Russian IPOs Fail to Catch On in Hong Kong

Bloomberg is running an interesting piece today about the lukewarm reception of many Hong Kong-based investment funds to Oleg Deripaska’s recent listing of the metals giant Rusal.  For many Russian companies looking to raise funds through initial public offers, there is the hope that Asia can provide an alternative to the slumping markets in Europe – but these hopes on the East might be dashed.

“Those companies can list here, but who wants to buy them?” said Pauline Dan, Hong Kong-based chief investment officer at Samsung Investment, which oversees about $78 billion. “Our focus is on Hong Kong, China. It’s not as if China doesn’t have resources itself.” (…)

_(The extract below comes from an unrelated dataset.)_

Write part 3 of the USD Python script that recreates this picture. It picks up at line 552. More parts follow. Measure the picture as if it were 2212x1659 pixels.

“Is Russia on the radar? Honestly? No,” said Ben Collett, head of equities for Louis Capital Markets brokerage in Hong Kong. “If you want to trade Russia then you’re in Europe.”

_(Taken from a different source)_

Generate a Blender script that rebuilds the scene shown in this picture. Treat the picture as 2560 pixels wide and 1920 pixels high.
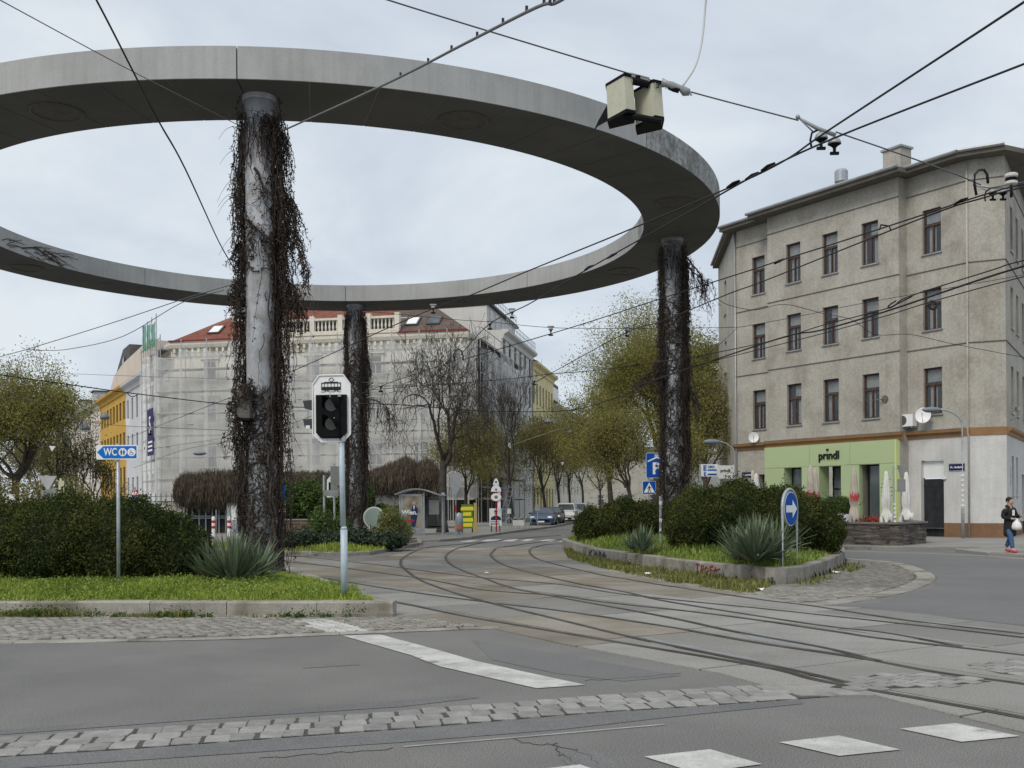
import bpy, math, random
import numpy as np
from mathutils import Vector, Matrix
from math import sin, cos, pi, radians, sqrt, atan2, hypot
for o in list(bpy.data.objects):
    bpy.data.objects.remove(o, do_unlink=True)
SC = bpy.context.scene
COL = SC.collection
# ---------------------------------------------------------------- camera
EYE, FPX, PX0, PY0, ROLL = 1.75, 2645.0, 1280.0, 1260.0, -0.0076
cam = bpy.data.cameras.new("camera")
cam_o = bpy.data.objects.new("camera", cam); COL.objects.link(cam_o)
cam.sensor_width = 36.0; cam.sensor_fit = 'HORIZONTAL'
cam.lens = 36.0 * FPX / 2560.0
cam.shift_y = (PY0 - 960.0) / 2560.0
cam.clip_start = 0.1; cam.clip_end = 3000.0
cam_o.matrix_world = Matrix.Translation((0, 0, EYE)) @ Matrix.Rotation(pi/2, 4, 'X') @ Matrix.Rotation(ROLL, 4, 'Z')
SC.camera = cam_o
# ---------------------------------------------------------------- sky and sun (bright overcast)
SUN_EL, SUN_AZ, SUN_STR = radians(48), radians(215), 1.5      # azimuth clockwise from +Y
EXPOSURE = 0.36
w = bpy.data.worlds.new("World"); SC.world = w; w.use_nodes = True
nt = w.node_tree; nt.nodes.clear()
def N(t, **k):
    n = nt.nodes.new(t)
    for a, b in k.items(): setattr(n, a, b)
    return n
out = N('ShaderNodeOutputWorld'); bg = N('ShaderNodeBackground'); bg.inputs['Strength'].default_value = 0.1
sky = N('ShaderNodeTexSky', sky_type='NISHITA', sun_disc=False, sun_elevation=SUN_EL, sun_rotation=SUN_AZ)
tc = N('ShaderNodeTexCoord'); sep = N('ShaderNodeSeparateXYZ'); nt.links.new(tc.outputs['Generated'], sep.inputs[0])
zz = N('ShaderNodeMath', operation='ADD'); nt.links.new(sep.outputs[2], zz.inputs[0]); zz.inputs[1].default_value = 0.32
zc = N('ShaderNodeMath', operation='MAXIMUM'); nt.links.new(zz.outputs[0], zc.inputs[0]); zc.inputs[1].default_value = 0.08
dx = N('ShaderNodeMath', operation='DIVIDE'); dy = N('ShaderNodeMath', operation='DIVIDE')
nt.links.new(sep.outputs[0], dx.inputs[0]); nt.links.new(zc.outputs[0], dx.inputs[1])
nt.links.new(sep.outputs[1], dy.inputs[0]); nt.links.new(zc.outputs[0], dy.inputs[1])
cmb = N('ShaderNodeCombineXYZ'); nt.links.new(dx.outputs[0], cmb.inputs[0]); nt.links.new(dy.outputs[0], cmb.inputs[1])
n1 = N('ShaderNodeTexNoise'); n1.inputs['Scale'].default_value = 1.9; n1.inputs['Detail'].default_value = 7; n1.inputs['Roughness'].default_value = .55
n1.inputs['Distortion'].default_value = .35
nt.links.new(cmb.outputs[0], n1.inputs['Vector'])
rp = N('ShaderNodeValToRGB'); nt.links.new(n1.outputs['Fac'], rp.inputs[0])
e = rp.color_ramp.elements
e[0].position = .30; e[0].color = (4.3, 4.75, 5.4, 1)
e[1].position = .62; e[1].color = (6.15, 6.6, 6.95, 1)
m = rp.color_ramp.elements.new(.46); m.color = (5.05, 5.6, 6.25, 1)
mx = N('ShaderNodeMixRGB'); mx.inputs[0].default_value = .93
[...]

But it seems like there is more going on here – that perhaps the hesitation is born out of the bad reputation accumulated by Rusal over the years.

The success of Russian IPOs in Hong Kong will depend as much on perception as fundamentals, Collett said. Samsung Investment, for one, didn’t feel “comfortable” with Rusal’s management during the IPO marketing, fund manager Dan said.

“The perception of oligarchs here is bad,” Collett said. “The only thing that people know of Rusal is debt and question marks over Deripaska. They don’t know what those question marks are.”

That kind of uninformed speculation doesn’t seem fair – and team Deripaska should do a better job to inform investors of all questions and the value of the company’s activities.  But if Rusal and other Russian IPOs don’t catch on to this appetite for transparency, all those U.S.-based funds (like hedge fund Paulson & Co.) are going to have an expensive lunch bill.